Black Men in Dress is part of a solo show by Sabelo Mlangeni which opens at the Stevenson in Johannesburg today. It comprises a series of portraits photographed at the Johannesburg and Soweto Pride, a yearly event for the Lesbian, Gay, Bisexual, Transgender and Intersex (LGBTI) community. These portraits remind Mlangeni of a childhood where, as he describes:
"Most communities had what we call 'uSis'bhuti'. This is a term used to describe a boy who behaves like a girl. Why then do we hate these boys when they have grown up to be men who dress as women? Why do we turn and call them names, pretending that we've never seen it? These are some of the issues I try to bring to the fore in this series."

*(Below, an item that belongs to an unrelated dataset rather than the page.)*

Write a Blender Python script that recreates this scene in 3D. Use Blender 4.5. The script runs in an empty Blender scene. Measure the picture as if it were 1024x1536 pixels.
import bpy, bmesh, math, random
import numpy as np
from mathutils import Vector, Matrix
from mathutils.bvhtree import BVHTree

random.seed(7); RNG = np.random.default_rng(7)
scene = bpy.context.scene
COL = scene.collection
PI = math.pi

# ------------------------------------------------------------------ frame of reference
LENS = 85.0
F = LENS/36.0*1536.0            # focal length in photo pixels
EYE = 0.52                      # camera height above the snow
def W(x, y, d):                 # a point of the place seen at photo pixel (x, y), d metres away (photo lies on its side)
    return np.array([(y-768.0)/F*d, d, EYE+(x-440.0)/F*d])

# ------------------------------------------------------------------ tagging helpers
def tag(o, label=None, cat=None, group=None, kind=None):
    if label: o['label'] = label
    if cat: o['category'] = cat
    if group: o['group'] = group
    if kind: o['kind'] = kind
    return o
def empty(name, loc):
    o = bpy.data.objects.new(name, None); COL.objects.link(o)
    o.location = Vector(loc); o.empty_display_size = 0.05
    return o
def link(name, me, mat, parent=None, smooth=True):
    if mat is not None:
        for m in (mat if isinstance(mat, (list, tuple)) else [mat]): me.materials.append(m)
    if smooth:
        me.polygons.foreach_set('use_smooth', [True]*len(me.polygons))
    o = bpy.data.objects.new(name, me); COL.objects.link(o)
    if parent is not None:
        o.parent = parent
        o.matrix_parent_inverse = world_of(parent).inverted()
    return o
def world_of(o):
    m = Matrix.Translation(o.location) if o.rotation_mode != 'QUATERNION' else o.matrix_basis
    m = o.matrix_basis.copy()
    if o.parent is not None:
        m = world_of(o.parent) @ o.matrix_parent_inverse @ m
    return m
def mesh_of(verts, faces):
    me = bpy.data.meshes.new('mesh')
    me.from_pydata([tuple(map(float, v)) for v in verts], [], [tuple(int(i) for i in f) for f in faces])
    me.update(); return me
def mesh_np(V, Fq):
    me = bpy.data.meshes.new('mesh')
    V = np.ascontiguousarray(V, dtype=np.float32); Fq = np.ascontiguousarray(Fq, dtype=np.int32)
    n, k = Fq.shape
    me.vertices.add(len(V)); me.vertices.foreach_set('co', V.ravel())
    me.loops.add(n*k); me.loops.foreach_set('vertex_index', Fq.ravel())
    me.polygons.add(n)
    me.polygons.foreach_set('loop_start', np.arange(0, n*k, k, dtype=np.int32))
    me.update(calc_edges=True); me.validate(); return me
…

As in Mlangeni's previous series Country Girls, a dramatic sense of fashion and a performative and playful manner is explored by gay men to engage with their sense of belonging and identity.
Along with Black Men in Dress, Mlangeni will also be exhibiting Iimbali, a series photographed at reed dances in KwaZulu-Natal and Swaziland. The performative elements of exhibitionism and ritual tie together these two seemingly different bodies of work, in which urban, homosexual celebration is juxtaposed with rural, heterosexual tradition.
The exhibition will be from 9 January - 24 February 2012, at the Stevenson in Johannesburg: 62 Juta Street, Braamfontein. For more info phone +27 (0)11 326 0034/41 or visit http://www.stevenson.info
Black Men in Dress

Mlangeni was born in 1980 in Driefontein near Wakkerstroom in Mpumalanga. In 2001 he moved to Johannesburg where he joined the Market Photo Workshop, graduating in 2004. He won the Tollman Award for the Visual Arts in 2009. He has previously exhibited his Men Only, Country Girls, Ghost Towns and At Home series at Stevenson, Cape Town and Johannesburg (2009-11). Recent group exhibitions include the 9th Rencontres de Bamako African Photography Biennial in Mali and the Lagos Photo Festival, Nigeria (both 2011); Appropriated Landscapes at the Walther Collection, Neu-Ulm/Burlafingen, Germany (2011); Figures and Fictions: Contemporary South African photography at the V&A Museum, London (2011); Possible Cities: Africa in photography and video, Cantor Fitzgerald Gallery, Haverford College, Pennsylvania (2011); Afropolis: City, Media, Art, Rautenstrauch-Joest-Museum, Cologne, Germany (2010); and I am not afraid: The Market Photo Workshop, Johannesburg, Johannesburg Art Gallery (2010).